What they didn’t know was that very soon after the Reiss crash, a man living in Massachusetts had noticed a small article in the Springfield, MA, newspaper about the crash. He wondered whether the wreckage would have any salvageable items worth his while. It happened he was a pilot and owned his own plane, a 1947 Stinson with pontoons. He decided to fly up to the Adirondacks to check it out. On the way, he located the crash site from the air and photographed it. Then he landed on Lake Placid and took a taxi to Averyville where he headed into the woods on the Northville-Placid Trail.
Using a map and compass and his photographs, he soon found the wreckage and removed the propeller and the engine. The latter, he hid in the woods. He then removed the radio gear and other instruments, packed them out, and flew home.
Later, during his weekends off from work, he drove to Averyville in his personal car and returned to the crash site where the Lycoming engine lay hidden. He disassembled it into pieces that would fit in his backpack and hiked back to his car. He did this for some three or four weekends unseen and unnoticed until all the gear was in his basement. The heaviest load, the crankshaft, had been ‘only’ 80 pounds (his estimation). His ultimate plan was to install the Lycoming engine into his Stinson.

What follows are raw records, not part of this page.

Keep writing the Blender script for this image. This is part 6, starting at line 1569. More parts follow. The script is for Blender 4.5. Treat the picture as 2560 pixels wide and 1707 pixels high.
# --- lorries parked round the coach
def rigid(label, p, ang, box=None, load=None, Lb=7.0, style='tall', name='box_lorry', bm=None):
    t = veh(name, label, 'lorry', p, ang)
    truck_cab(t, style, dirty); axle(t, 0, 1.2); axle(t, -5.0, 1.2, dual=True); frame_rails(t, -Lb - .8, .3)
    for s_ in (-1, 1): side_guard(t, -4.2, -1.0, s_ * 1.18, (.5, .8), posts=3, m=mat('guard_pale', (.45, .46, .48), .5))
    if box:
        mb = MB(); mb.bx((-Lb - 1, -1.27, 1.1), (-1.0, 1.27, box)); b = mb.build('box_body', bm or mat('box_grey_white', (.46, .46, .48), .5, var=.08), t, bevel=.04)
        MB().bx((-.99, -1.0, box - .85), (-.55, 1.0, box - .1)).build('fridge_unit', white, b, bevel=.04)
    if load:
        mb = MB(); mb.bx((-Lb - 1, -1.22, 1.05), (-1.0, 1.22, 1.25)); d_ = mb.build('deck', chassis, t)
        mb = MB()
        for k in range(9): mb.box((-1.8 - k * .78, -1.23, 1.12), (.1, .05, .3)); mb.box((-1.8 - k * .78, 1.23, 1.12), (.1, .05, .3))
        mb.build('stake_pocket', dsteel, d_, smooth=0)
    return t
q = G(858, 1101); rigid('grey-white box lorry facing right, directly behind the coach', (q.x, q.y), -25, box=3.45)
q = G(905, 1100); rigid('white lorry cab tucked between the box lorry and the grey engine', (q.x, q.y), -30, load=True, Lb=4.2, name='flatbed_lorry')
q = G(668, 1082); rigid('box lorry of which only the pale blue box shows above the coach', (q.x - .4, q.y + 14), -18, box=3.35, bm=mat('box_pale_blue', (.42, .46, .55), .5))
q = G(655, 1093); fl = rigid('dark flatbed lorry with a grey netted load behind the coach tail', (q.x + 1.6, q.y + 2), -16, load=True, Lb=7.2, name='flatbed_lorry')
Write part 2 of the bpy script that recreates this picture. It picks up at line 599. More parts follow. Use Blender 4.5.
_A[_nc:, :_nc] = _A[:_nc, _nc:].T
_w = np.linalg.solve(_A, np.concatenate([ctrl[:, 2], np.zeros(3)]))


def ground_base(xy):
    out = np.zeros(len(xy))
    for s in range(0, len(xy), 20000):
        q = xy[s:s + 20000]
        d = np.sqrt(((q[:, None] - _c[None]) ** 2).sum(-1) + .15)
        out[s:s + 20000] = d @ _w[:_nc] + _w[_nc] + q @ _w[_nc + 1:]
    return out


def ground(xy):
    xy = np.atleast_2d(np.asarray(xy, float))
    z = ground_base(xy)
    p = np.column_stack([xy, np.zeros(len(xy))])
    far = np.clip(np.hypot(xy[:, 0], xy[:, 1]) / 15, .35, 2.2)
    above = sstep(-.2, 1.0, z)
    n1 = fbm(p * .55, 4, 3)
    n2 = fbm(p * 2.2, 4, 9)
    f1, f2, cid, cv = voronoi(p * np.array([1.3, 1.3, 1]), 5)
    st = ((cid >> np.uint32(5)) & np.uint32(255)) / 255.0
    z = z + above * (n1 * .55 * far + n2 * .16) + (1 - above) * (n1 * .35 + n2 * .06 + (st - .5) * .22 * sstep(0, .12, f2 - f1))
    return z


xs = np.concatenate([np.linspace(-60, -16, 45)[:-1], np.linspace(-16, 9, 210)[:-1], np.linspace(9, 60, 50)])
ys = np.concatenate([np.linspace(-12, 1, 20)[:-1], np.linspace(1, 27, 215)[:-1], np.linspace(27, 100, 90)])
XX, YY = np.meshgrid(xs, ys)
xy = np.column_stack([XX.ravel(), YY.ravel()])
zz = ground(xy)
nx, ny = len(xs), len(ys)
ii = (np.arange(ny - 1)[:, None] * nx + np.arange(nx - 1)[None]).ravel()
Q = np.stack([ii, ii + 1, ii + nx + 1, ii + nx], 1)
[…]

Unfortunately for him, the authorities traced the airplane registration number from Alaska to Connecticut and a William John Thomson in Longmeadow, Massachusetts. When they showed up at his job at Pratt & Whitney at Bradley Field, CT, on 8 Jan, they convinced him that they knew a lot about his activities in the Lake Placid area and that they had a description of his pontoon plane, he admitted that he had the parts, but said he was not guilty of any crime. Nonetheless, he showed them the boxes in his basement.
He did not realize that they had been bluffing about how much they knew. All they had was a fuzzy photo of his pontoon plane. Mr. Thomson was not a professional thief, he had no experience with the police or the law. He came from a respectable family. He had never been arrested or in any trouble with the law. Nevertheless, he was extradited to Essex County and placed in jail to await the grand jury’s decision for felony theft.
At his arraignment, he told Justice Harlan (Harley) Branch that it was never his intent to steal anything. It was his understanding that an airplane wreck was ‘abandoned’ property, free-for-the-taking, that he did not know that what he had done was a crime. He said he thought that airplane wrecks in the Adirondacks were the same as shipwrecks on the open sea, that salvage was open to anyone willing to spend the money to recover them.
Justice Branch himself later admitted that he had never heard of such a thing, but he suggested that Mr. Thomson obtain a lawyer, he set bail at $2000 which Mr. Thomson did not have. He went to jail to await grand jury action.
There seems no newspaper record of whether Mr. Thomson obtained a lawyer, whether he pled nolo contendere or otherwise, but at his sentencing in early July 1959, it seems the court gave him the benefit of the doubt regarding his misinterpretation of international Maritime Law versus the laws of the State of New York. He was sentenced to a $150 fine, ‘complete’ restitution to Mr. Reiss, and three years’ probation, thus ending the case of one of the oddest Adirondack plane crashes.
The police took credit for solid ‘old-fashioned’ police work leading to the apprehension and conviction of Mr. Thomson. Perhaps that is true, but one must also realize that if not for the civic-duty-mindedness of a single resident on Lake Placid with a ‘fuzzy photograph’, this matter would probably remain open today.